What is the Boston Region Vision Zero Action Plan?
Transportation safety is an essential focus of the Boston Region MPO and one of the major goals identified in the MPO’s Long-Range Transportation Plan, Destination 2050. The Vision Zero Action Plan (the ‘Plan’) will address the safety-related needs identified in Destination 2050 and serve as a roadmap for the 97 communities in the region to implement projects that meet the goals of Vision Zero.
The Plan, anticipated to be completed in December 2025, will help identify transportation safety problems through a data-driven and community-based approach. In addition to setting a path for the region to work towards zero deaths and serious injuries on our roads, the regional Vision Zero plan will unlock future funding opportunities for communities through the Safe Streets and Roads for All (SS4A) grant.
An Equity-First Approach
A key aspect of Vision Zero is that it calls on us to focus roadway safety improvements in areas and for people who are most exposed to the risks that unsafe infrastructure and policies pose. Data on crashes, severe injuries, and deaths shows us that people walking and biking, older adults, people with disabilities, people of color, and people walking in lower-income areas bear a disproportionate risk of injury or death on our streets.
In addition to data at the national level, we see these trends in the Commonwealth.
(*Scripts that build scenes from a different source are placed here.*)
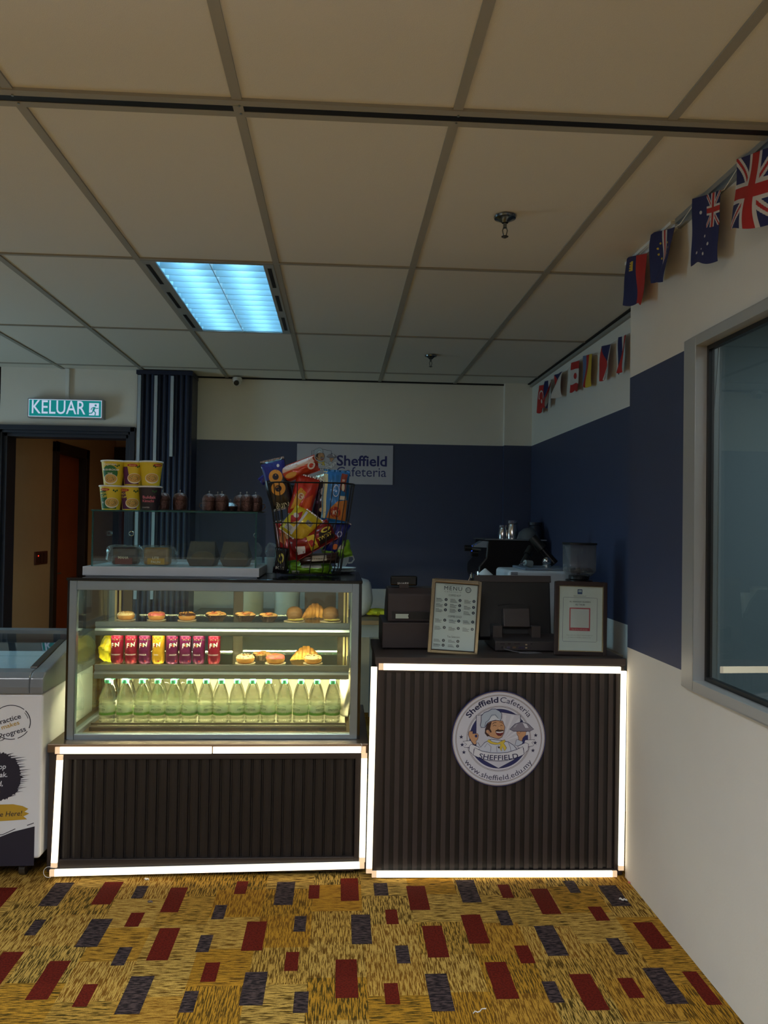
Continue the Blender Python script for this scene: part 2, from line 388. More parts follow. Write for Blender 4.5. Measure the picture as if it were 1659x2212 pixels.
# ------------------------------------------------------------------ ceiling
tile_m = mat('ceiling_tile', (214, 212, 206), .85, var=.035, scale=300, bump=.25, bscale=400)
bar_m = mat('painted_ceiling_grid', (152, 150, 143), .6, var=.03)
ce = MB(); hx0, hx1, hy0, hy1 = -.881+.058, -.305-.041, 3.41, 4.625       # opening for the lamp
for bx in ((-4.4, hx0, -4.4, 6.4), (hx1, 1.9, -4.4, 6.4), (hx0, hx1, -4.4, hy0), (hx0, hx1, hy1, 6.4)): ce.box(*bx, ZC+.006, ZC+.12)
struct(ce, 'ceiling', tile_m)
bars = MB(); cols = [-1.496+.6*c+.004 for c in range(-5, 6)]
for x in cols: bars.box(x-.0135, x+.0135, -4.4, 6.25, ZC, ZC+.012)
rows = [3.392+1.2*k for k in range(-6, 3)]; rows[-1] = 5.772; rows[-2] = 4.640
for y in rows:
    if abs(y-2.19) < .1: continue
    bars.box(-4.4, 1.9, y-.009, y+.009, ZC-.0005, ZC+.012)
struct(bars, 'trim_1', bar_m)
shadow = mat('ceiling_gap_shadow_joint', (30, 30, 32), .9)
sl = MB()                                   # the double rail with its black air slot
for x0, x1, y0, y1, sk in ((-4.4, 1.23, 2.080, 2.106, .0), (-4.4, 1.23, 2.136, 2.163, .0)): sl.box(x0, x1, y0, y1, ZC-.003, ZC+.012)
for x in (cols[5], cols[6], cols[7], cols[8]):
    if x != cols[6] and x != cols[8]: sl.box(x-.014, x+.014, 2.104, 2.14, ZC-.004, ZC+.01)
air = thing('linear_air_slot', 'long black air slot between two metal rails crossing the near ceiling', 'air vent', (0, 2.12, ZC-.004))
sl.build('rail', bar_m, air)
MB().box(-4.4, 1.23, 2.106, 2.138, ZC-.0015, ZC+.0058).build('slot', mat('black_slot', (9, 11, 20), .5), air, label='black slot')
for x in (cols[5], cols[6], cols[7], cols[8]):
    for dy in (-.018, .022): MB().cyl((x+.004, 2.12+dy, ZC-.0065), (x+.004, 2.12+dy, ZC-.003), .0035, n=10).build('screw', steel, air)

# ------------------------------------------------------------------ walls
NB, NT = .975, 2.128                                   # bottom and top of the navy band
def banded(mb, x0, x1, y0, y1, zt=ZC+.05):
    for a, b, k in ((0, NB, 0), (NB, NT, 1), (NT, zt, 0)): mb.box(x0, x1, y0, y1, a, b, k)
WB = 6.12
w = MB(); banded(w, -1.30, 1.9, WB, WB+.12); banded(w, 1.305, 1.9, WB-.05, WB)
struct(w, 'wall_back', [white_wall, navy_wall])
w = MB()
w.box(-4.4, -2.545, 5.94, 6.12, 0, ZC+.05); w.box(-2.6, -1.56, 5.94, 6.12, 2.17, ZC+.05); w.box(-1.56, -1.28, 5.94, 6.25, 0, ZC+.05)
struct(w, 'wall_back_left', white_wall)
w = MB()                                               # near wall on the right with its window opening
WX = 1.24; wy0, wy1, wz0, wz1 = 1.02, 2.70, .925, 2.155
for (y0, y1, z0, z1, k) in ((-4.4, wy0, 0, NB, 0), (-4.4, wy0, NB, NT, 1), (-4.4, wy0, NT, 2.67, 0), (wy1, 3.245, 0, NB, 0), (wy1, 3.245, NB, NT, 1), (wy1, 3.245, NT, 2.67, 0),
                            (wy0, wy1, 0, wz0, 0), (wy0, wy1, wz1, 2.67, 0)):
    w.box(WX, WX+.07, y0, y1, z0, z1, k)
struct(w, 'wall_right', [white_wall, navy_wall])
w = MB(); banded(w, 1.525, 1.9, 3.245, 6.2)
struct(w, 'wall_recess_right', [white_wall, navy_wall])
w = MB(); banded(w, -4.4, -4.3, -4.4, 6.1); struct(w, 'wall_left', [white_wall, navy_wall])
w = MB(); banded(w, -4.4, 1.9, -4.4, -4.3); struct(w, 'wall_front', [white_wall, navy_wall])
# crown trims along the right walls
t = MB(); t.box(WX-.022, WX, -4.3, 2.76, ZC-.012, ZC+.006); t.box(WX-.012, WX, -4.3, 2.76, ZC-.03, ZC-.012); struct(t, 'trim_2', alu)
t = MB(); t.box(WX-.03, WX, 2.78, 3.24, ZC-.006, ZC+.006); t.box(WX-.014, WX, 2.78, 3.24, ZC-.022, ZC-.006); struct(t, 'trim_3', white_pl)
t = MB(); t.box(1.505, 1.525, 3.25, 6.12, ZC-.02, ZC+.006); struct(t, 'trim_4', bar_m)
t = MB(); t.box(1.488, 1.505, 3.25, 6.12, ZC-.0015, ZC+.0055); struct(t, 'trim_5', shadow)
t = MB(); t.box(-4.3, 1.5, WB-.012, WB+.01, ZC-.006, ZC+.006); struct(t, 'trim_6', shadow)
# window with aluminium frame
wf = MB()
o0, o1 = wy1-.0, wy0
fw = .085
for y0, y1, z0, z1 in ((wy1-.09, wy1, wz0, wz1), (wy0, wy0+.09, wz0, wz1), (wy0+.09, wy1-.09, wz1-.035, wz1), (wy0+.09, wy1-.09, wz0, wz0+.035)):
    wf.box(WX-.012, WX+.075, y0, y1, z0, z1)
win = struct(wf, 'window_1', mat('window_aluminium', (176, 178, 178), .4, .35, var=.02), bevel=.002)
gk = MB()
for y0, y1, z0, z1 in ((wy1-.104, wy1-.09, wz0+.035, wz1-.035), (wy0+.09, wy0+.104, wz0+.035, wz1-.035), (wy0+.104, wy1-.104, wz1-.05, wz1-.035), (wy0+.104, wy1-.104, wz0+.035, wz0+.049)):
    gk.box(WX+.03, WX+.05, y0, y1, z0, z1)
gk.build('gasket', black, win, label='black rubber gasket')
MB().box(WX+.036, WX+.042, wy0+.1, wy1-.1, wz0+.04, wz1-.04).build('pane', glass('window_glass', (.72, .80, .80)), win)
office = mat('blue_grey_office_wall', (150, 162, 166), .8, var=.03)
w = MB(); w.box(WX+.28, 3.3, 3.18, 3.24, 0, 2.67); w.box(3.2, 3.3, -1.2, 3.18, 0, 2.67); w.box(WX+.28, 3.3, -1.3, -1.2, 0, 2.67); struct(w, 'wall_office', office)
w = MB(); w.box(WX+.28, 3.3, -1.3, 3.24, 2.6, 2.67); struct(w, 'ceiling_office', office)
w = MB(); w.box(WX+.28, 3.3, -1.3, 3.24, -.05, 0); struct(w, 'floor_office', office)

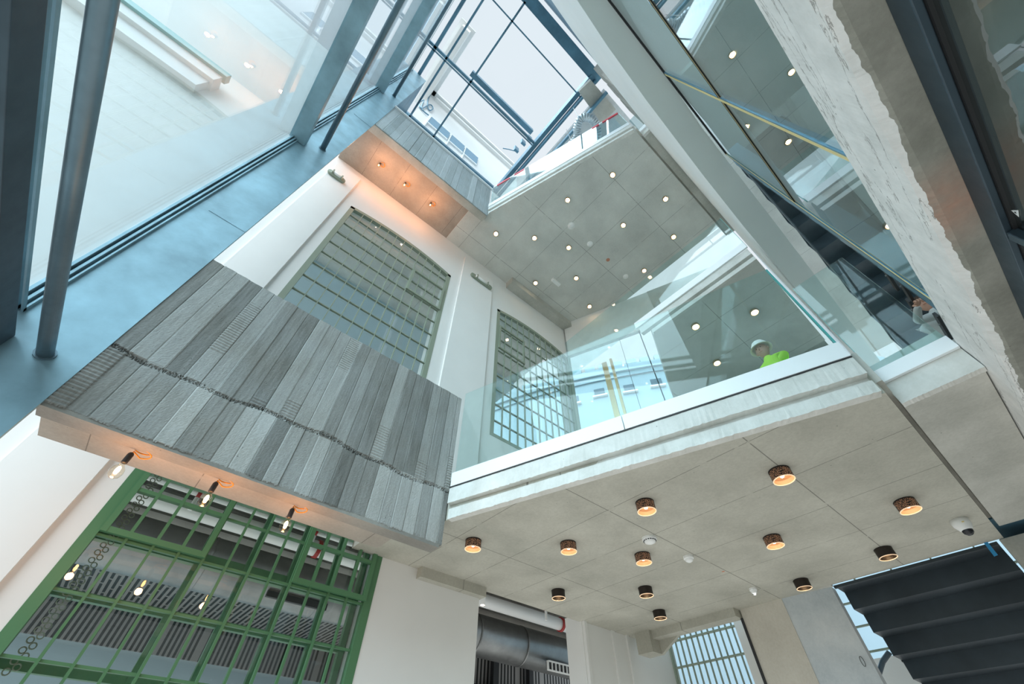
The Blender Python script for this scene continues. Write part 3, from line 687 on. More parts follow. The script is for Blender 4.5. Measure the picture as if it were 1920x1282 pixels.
# blue steel wall and stone blocks over the white wall
bm = B(); box(bm, -1.4, 2.42, -0.70, -0.64, 10.5, 17.3); box(bm, 2.42, 3.2, -0.70, -0.64, 14.2, 17.3); box(bm, -1.4, 3.3, -0.52, -0.24, 16.95, 17.3)
tag(ob('steel_edge_beam', bm, 'frameblue'), 'broad dark blue steel edge beam along the skylight', 'beam')
for k, (a, b) in enumerate((((1125, 140), (1150, 172)), ((1150, 172), (1176, 200)), ((1174, 198), (1200, 226)))):
    p = at(a[0], a[1], 1, -0.44); q = at(b[0]-7, b[1]-7, 1, -0.44)
    tag(ob('stone_block', one(box, 2.62+k*0.60, 3.08+k*0.60, -0.62, -0.41, 11.205, 15.4), 'warmconc'), 'brown concrete block in the row beside the white wall, %s' % ('nearest the blue edge beam', 'between the other two', 'nearest the tiny balustrade')[k], 'concrete block')
    tag(ob('steel_bracket', one(box, 3.085+k*0.60, 3.215+k*0.60, -0.60, -0.43, 11.205, 15.3), 'steel'), 'small steel bracket following the %s brown concrete block' % ('first', 'second', 'third')[k], 'bracket')
# roof slab and flexible duct past the main beam
bm = B(); prism_dir(bm, [at(1085, 172, 2, 16.0), at(1108, 150, 2, 16.0), at(1155, 205, 2, 16.0), at(1128, 232, 2, 16.0)], (0, 0, 0.3))
struct('ceiling.010', bm, 'conc', 'square grey roof panel beside the foil duct', 'ceiling')
bm = B(); box(bm, 3.5, 6.9, -0.3, 4.7, 16.4, 16.6)
struct('ceiling.011', bm, 'bluewall', 'pale roof ceiling beyond the main skylight beam', 'ceiling')
cp = [at(a, b, 2, 14.6) for a, b in ((1060, 300), (1068, 275), (1082, 258), (1082, 240), (1090, 222), (1107, 222), (1118, 236), (1120, 258), (1108, 285), (1090, 300))]
cu = []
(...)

According to MassDOT, the data appears to reveal racial disparities among crash types. The reasons for these patterns are complex, and could be caused, in part, by historical roadway design and investment policies.
Because we know that the severe impacts of roadway crashes are not distributed equally around the region, equity will be at the heart of the Vision Zero Action Plan. Efforts to ensure equity include a safety analysis focused on particular equity populations, stakeholder engagement and collaboration with equity populations, and development of recommendations for changes in policies, processes, and safety projects that lead to a more equitable region. As the project team continues to explore the data, more information will be added to this page to explain how equity is being addressed.
A Need for Safety Unites Us All
Data itself does not tell the full story of roadway violence. The human impacts of fatalities, severe and minor injuries, and even near-misses last long beyond what data points can show. The MPO will collect stories about victims of roadway violence to help inform the plan on how roadway violence has affected people’s lives and impacted their communities.
These experiences serve to remind us that every roadway death statistic is a person, and no one should die or be hurt on our roads.